Chryssie Hynde (whose music I love) has set off a bit of a kerfuffle by suggesting that, sometimes, women are to blame for being raped. She says, in an interview with the Sunday Times, of an incident in which she was assaulted when she was 21 by a member of a motorcycle gang:

“Technically speaking, however you want to look at it, this was all my doing and I take full responsibility. You can’t fuck about with people, especially people who wear ‘I Heart Rape’ and ‘On Your Knees’ badges … those motorcycle gangs, that’s what they do. You can’t paint yourself into a corner and then say whose brush is this? You have to take responsibility. I mean, I was naive.” She continues, “If I’m walking around in my underwear and I’m drunk? Who else’s fault can it be?”

The kerfuffle is predictable, of course. No one ever deserves to be raped, a woman has the right to wear whatever she wants, whenever she wants, and to say “No” to anyone, at any time, for any reason. And she has the right to expect her “no” to be honored. And Hynde is wrong. What happened to her wasn’t her “fault.”

The problem is, while this all is true, it’s also true that sometimes we do stupid things.

I was mugged when I was much younger. It was late. I was ridiculously, visibly, intoxicated. I was walking down a dark, abandoned street.

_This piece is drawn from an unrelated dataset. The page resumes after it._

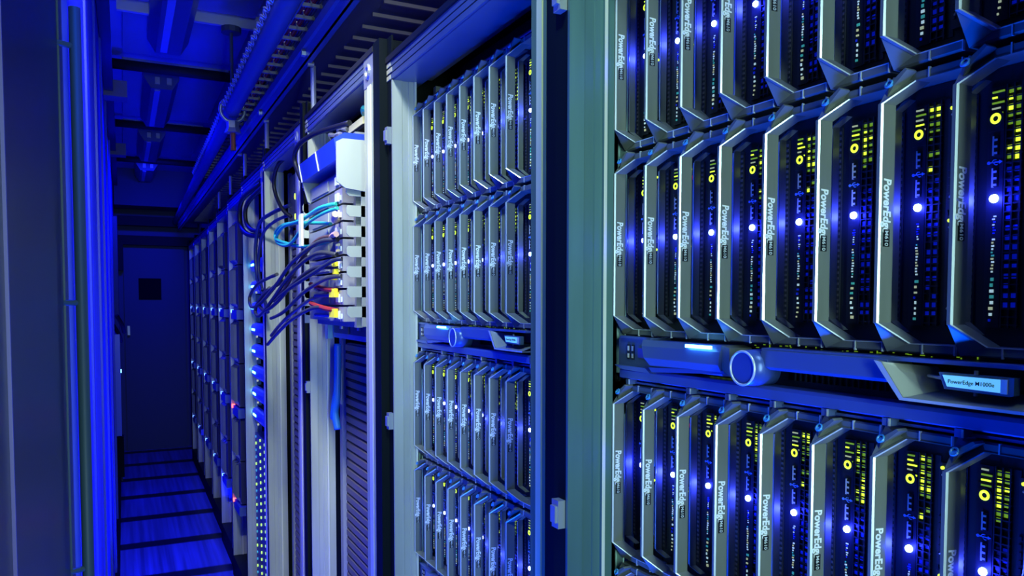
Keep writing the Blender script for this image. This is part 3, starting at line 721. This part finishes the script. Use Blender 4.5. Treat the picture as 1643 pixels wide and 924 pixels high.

Did I “deserve” to be mugged? Of course not. Were the muggers within their rights for what they did to me? Of course not.

Was I stupid? Of course.

I’m a huge fan of the idea that rape prevention starts and ends with men, that women (have to) have the right to walk anywhere, at any time, dressed however they wish, in whatever state of inebriation they may find themselves.

But.

That doesn’t mean it’s not dumb to put oneself in a position in which it might reasonably be understood, by anyone paying attention, that bad things might happen.

As a political question (and, as a criminal question, ideally), there is no question. Rape is always wrong, always the perpetrator’s fault, never the victim’s.

But that doesn’t mean a woman can’t feel retrospectively that she did something dumb. I wish Hynde had shown more nuance in what she said. The limits to what one can say and not be pilloried on this subject are stringent – and with good reason. But while she didn’t deserve what happened to her, it’s too bad that the way she articulated her regret obscured the point that, however much we might wish it were otherwise, a woman is in peril if she puts herself in certain situations.

Let’s all work to make that not be so.